Thursday, December 27, 2012

Week 37: The World Hates Me

Day:  258        Verses Memorized:  681          Working On:  John 16
The John Squad
Please click here to chart your own progress - even though I'm the only one still doing this
My Progress:
15 Chapters down.  I can't believe I made it this far.  I feel like I'm in the home stretch and the verses have been coming so easily to me.  The chapters have been getting shorter, so it keeps me motivated because I can see how much progress I'm making.  I've been aiming to do a chapter a week, but I'm not sure I'll make that goal for this week, since 16 is 33 verses and seems a little difficult.  But I'll certainly give it my best shot.  I am just so thrilled to have come this far.  I actually believe that this can be done now and I no longer have feelings of doubt.  However, I do understand that after I "finish", I will never truly be done.  As soon as I memorize the last verse, I am going to need to spend a few solid months in serious review.  Chapter 6 is still a killer and I know that a few other chapters have gotten rusty.  But my plan for now is to go full-steam ahead to the end and then go back and review for as long as it takes me until I can recite the entire thing from start to finish.
Some Thoughts:
"If the world hates you, keep in mind that it hated me first.  If you belonged to the world, it would love you as its own.  As it is, you do not belong to the world, but I have chosen you out of the world."  What an honor to be hated by the world!  Lately, I have been feeling more and more that I do not belong to this world.  Just flipping through a couple channels on TV, I want nothing to do with this place.  What a privilege to be chosen out of this world.  I don't care if this world hates me.  I am a citizen of heaven and just passing through.

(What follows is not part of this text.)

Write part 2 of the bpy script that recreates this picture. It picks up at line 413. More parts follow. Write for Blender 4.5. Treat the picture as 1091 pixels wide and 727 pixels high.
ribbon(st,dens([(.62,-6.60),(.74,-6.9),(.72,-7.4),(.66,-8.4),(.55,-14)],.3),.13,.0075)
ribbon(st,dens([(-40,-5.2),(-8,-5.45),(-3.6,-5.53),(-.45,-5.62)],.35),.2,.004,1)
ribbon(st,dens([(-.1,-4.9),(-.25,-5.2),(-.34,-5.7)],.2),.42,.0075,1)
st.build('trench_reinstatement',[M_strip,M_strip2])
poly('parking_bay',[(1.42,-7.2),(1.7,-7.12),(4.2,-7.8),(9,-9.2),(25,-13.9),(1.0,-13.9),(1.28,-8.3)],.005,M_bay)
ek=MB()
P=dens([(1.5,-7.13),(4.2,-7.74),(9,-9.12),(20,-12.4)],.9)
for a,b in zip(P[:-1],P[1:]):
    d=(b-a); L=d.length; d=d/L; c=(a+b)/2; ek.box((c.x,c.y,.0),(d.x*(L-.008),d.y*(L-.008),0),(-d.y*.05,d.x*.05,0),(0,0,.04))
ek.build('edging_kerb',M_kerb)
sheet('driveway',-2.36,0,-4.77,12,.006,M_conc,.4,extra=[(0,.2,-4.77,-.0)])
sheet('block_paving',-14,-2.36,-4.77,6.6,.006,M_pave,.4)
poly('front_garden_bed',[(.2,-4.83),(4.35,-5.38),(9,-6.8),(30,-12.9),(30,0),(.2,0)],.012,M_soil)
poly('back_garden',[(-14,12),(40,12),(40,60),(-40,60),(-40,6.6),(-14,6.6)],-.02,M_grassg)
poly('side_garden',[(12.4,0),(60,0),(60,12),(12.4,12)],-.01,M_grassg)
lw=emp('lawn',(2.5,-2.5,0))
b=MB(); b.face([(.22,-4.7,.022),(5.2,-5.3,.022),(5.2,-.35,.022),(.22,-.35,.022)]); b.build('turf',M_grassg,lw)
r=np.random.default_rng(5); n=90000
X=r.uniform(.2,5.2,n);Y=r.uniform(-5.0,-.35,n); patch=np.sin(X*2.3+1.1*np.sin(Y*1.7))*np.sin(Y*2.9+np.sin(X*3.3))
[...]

"I have called you friends, for everything that I learned from my Father I have made known to you.  You did not choose me, but I chose you and appointed you to go and bear fruit - fruit that will last."  How on earth do you wrap your brain around that one?!  First of all, Jesus is calling me His friend?  Secondly, He has chosen me?  How desperately unworthy I am.

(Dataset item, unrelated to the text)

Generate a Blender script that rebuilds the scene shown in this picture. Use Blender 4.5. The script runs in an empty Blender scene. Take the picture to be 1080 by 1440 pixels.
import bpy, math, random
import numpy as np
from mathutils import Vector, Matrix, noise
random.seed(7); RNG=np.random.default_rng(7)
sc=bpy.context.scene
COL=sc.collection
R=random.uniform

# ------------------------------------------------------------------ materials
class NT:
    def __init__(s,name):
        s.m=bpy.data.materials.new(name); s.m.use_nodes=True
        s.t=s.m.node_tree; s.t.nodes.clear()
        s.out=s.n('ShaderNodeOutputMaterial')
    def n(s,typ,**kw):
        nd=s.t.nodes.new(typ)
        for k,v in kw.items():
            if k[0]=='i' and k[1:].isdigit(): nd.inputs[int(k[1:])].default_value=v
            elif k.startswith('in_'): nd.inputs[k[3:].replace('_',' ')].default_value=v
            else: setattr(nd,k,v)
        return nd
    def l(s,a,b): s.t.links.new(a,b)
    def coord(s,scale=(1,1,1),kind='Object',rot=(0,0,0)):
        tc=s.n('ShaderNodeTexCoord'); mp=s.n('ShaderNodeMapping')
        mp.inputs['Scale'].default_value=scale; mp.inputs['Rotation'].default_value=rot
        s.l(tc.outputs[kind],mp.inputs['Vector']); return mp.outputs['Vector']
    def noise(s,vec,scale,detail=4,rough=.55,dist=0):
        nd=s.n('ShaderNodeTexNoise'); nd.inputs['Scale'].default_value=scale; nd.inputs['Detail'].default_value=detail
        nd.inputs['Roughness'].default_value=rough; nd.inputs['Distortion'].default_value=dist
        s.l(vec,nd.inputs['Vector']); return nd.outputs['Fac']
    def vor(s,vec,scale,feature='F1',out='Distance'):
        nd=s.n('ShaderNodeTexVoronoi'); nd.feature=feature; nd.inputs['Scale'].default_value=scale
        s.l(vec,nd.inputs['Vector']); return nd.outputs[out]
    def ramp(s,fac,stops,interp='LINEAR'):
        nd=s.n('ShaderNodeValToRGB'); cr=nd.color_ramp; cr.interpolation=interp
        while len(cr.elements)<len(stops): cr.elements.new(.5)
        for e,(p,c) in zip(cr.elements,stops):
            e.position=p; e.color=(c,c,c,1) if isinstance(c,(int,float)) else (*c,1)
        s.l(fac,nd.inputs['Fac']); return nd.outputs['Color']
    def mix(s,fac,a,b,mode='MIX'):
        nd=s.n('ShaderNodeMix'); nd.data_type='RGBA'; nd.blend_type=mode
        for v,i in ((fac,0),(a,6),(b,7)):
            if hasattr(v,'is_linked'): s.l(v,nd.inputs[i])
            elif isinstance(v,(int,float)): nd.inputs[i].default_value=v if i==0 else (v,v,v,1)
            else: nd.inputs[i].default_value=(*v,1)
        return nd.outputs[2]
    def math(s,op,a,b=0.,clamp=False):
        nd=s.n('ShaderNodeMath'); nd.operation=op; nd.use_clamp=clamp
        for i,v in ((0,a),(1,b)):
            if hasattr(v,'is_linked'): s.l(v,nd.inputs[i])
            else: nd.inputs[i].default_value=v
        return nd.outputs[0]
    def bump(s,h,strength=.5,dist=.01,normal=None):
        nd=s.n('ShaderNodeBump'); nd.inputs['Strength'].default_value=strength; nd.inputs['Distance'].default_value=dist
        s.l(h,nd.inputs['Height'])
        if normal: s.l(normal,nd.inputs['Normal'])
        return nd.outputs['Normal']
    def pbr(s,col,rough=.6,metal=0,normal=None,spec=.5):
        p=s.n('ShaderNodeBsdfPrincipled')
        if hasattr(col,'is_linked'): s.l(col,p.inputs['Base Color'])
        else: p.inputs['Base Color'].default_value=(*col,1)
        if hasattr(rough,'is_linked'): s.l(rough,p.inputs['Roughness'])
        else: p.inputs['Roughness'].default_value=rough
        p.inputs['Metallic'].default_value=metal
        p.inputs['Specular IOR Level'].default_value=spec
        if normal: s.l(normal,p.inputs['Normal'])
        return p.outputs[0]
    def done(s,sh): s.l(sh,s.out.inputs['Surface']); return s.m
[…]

Twice in this chapter, Jesus gives the command to love each other.  And countless times He has said that if we love Him, we are to obey his teaching.  Most of this chapter is about remaining in Him so that we can obey His commands and share in His joy.  It still infuriates me when I choose to disobey and do not act in love.  I fall often.  I don't know why He keeps holding up His end of the deal when I have failed so miserably so many times. 

I am one little branch, but I am clinging onto the vine with all my might.